The AN/SLQ-32 Surface Electronic Warfare Improvement Program (SEWIP) is a major line item in the Navy's FY 2026 budget, focused on modernizing and sustaining the fleet's electronic warfare (EW) capabilities. The program's goal is to upgrade the legacy AN/SLQ-32 system through a series of block improvements, ensuring robust detection and countermeasure capabilities against current and emerging threats. SEWIP extends the service life of AN/SLQ-32(V) systems and enhances survivability, operational availability, and threat response for surface ships.
The FY 2026 request supports procurement, installation, and engineering change proposals for multiple blocks and variants, reflecting a comprehensive approach to EW modernization.
SEWIP Block 1B2 Federated Specific Emitter Identification (SEI) aims to fully integrate SEI functionality with the Improved Console And Display (ICAD) and Q-70 console. This block provides hardware and modification kits to enable specific emitter identification, enhancing threat discrimination and situational awareness. The FY 2026 budget supports production, installation, and design services allocation for future installations, with phased funding aligned to ship modernization schedules. This ensures that ships which missed initial upgrades receive the necessary backfit to maintain fleet-wide capability.
SEWIP Block 1B3 High Gain High Sensitivity (HGHS) delivers a critical adjunct sensor for improved threat correlation and extended battlespace awareness.

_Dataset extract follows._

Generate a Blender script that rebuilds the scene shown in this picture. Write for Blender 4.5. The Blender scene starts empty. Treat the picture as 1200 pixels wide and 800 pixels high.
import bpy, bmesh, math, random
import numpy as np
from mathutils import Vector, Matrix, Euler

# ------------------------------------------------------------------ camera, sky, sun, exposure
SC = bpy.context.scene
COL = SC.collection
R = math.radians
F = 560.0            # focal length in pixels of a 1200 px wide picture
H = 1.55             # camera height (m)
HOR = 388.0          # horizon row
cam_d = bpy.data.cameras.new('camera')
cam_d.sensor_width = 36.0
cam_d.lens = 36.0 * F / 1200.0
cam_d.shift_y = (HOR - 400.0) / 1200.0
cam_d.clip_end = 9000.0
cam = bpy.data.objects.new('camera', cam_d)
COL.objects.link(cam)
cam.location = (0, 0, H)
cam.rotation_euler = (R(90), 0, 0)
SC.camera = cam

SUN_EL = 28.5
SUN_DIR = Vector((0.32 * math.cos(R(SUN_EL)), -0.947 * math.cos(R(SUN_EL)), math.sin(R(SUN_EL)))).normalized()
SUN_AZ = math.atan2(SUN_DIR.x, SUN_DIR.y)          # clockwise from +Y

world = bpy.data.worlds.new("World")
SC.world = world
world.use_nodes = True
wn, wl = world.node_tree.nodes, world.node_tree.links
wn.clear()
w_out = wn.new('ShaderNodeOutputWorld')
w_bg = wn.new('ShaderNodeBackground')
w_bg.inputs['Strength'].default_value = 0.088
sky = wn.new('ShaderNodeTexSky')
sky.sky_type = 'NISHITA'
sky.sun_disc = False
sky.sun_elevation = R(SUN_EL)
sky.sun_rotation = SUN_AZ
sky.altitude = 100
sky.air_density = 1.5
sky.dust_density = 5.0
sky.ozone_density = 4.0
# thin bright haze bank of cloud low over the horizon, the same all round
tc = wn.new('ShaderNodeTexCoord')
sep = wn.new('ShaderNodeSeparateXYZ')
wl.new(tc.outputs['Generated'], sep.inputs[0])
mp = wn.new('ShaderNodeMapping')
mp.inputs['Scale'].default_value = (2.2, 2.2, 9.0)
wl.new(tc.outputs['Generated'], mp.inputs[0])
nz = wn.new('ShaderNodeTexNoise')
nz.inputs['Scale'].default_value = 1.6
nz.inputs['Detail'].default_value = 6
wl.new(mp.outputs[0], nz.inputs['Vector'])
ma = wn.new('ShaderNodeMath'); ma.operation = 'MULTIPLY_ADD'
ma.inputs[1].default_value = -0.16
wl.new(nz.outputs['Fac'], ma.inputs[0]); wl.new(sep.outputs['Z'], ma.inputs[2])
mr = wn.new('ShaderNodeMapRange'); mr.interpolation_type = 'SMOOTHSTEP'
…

Block 1B3 units, when installed with Block 2 and Block 3, form the advanced AN/SLQ-32(V)6 and (V)7 configurations. The FY 2026 request funds production support, procurement of new systems, and installation planning, including addressing units beyond economical repair due to spares cannibalization. Production support activities encompass oversight, cybersecurity compliance, and technical certifications, ensuring reliable integration into shipboard combat systems.
SEWIP Block 2 Electronic Support (ES) System provides upgraded antennas, receivers, and combat system interfaces to pace evolving threats and mitigate electromagnetic interference. Block 2 hardware includes the ES system, Blanker-Video Mixer Group, Common Processing and Display Systems, Liquid Conditioning Unit, and Data Adaptation Processor. The FY 2026 budget covers procurement, installation, spares, and refurbishment, with installations phased to match ship availabilities. Block 2 also incorporates the Virtual Path Cross-Connect (VPX) upgrade, which transitions to production in FY 2026, enhancing processing throughput, fault tolerance, and enabling future AI growth for rapid threat identification.
SEWIP Block 3 Electronic Attack (EA) System is designed to provide advanced electronic attack capabilities, building on ES delivered by previous blocks. Block 3 is fielded on CVN, DDG, and LHD surface ships, with FY 2026 funding supporting production, spares, tech refresh, engineering change proposals (ECPs), and chilled water conversion for improved cooling and safety. The budget also supports integration and testing of SEWIP blocks into the (V)7 system, with installations requiring significant ship reconfiguration and land-based integration sponsons for testing. The Block 3 EA Rack ECP further improves system reliability, producibility, and availability.
Scaled Onboard Electronic Attack (SOEA) is a new initiative to provide scalable EA counter-targeting capabilities for ships with size, weight, power, and cooling constraints that cannot support the full AN/SLQ-32(V)7 system. SOEA is not a replacement but a complementary capability, fielded incrementally through a Middle Tier Acquisition strategy. The FY 2026 request funds the transition from prototype to production, procurement of fleet units, spares, production support, and ECPs for Phase II improvements, with installations planned to align with ship schedules and integration requirements.
Additional objectives within the AN/SLQ-32 line item include support for US Coast Guard ships via SEWIP Lite variants tailored for smaller platforms, procurement and sustainment of training systems for operator and maintenance readiness, and establishment of organic depot repair capabilities through test set procurement. Engineering change proposals address reliability, maintainability, environmental survivability, and obsolescence, ensuring long-term supportability and affordability. The FY 2026 funding increase is driven by higher procurement quantities for SEWIP Lite, test sets, VPX kits, and new requirements such as Antenna Array Panel Assemblies, reflecting the Navy's commitment to maintaining a modern and resilient EW posture across the fleet.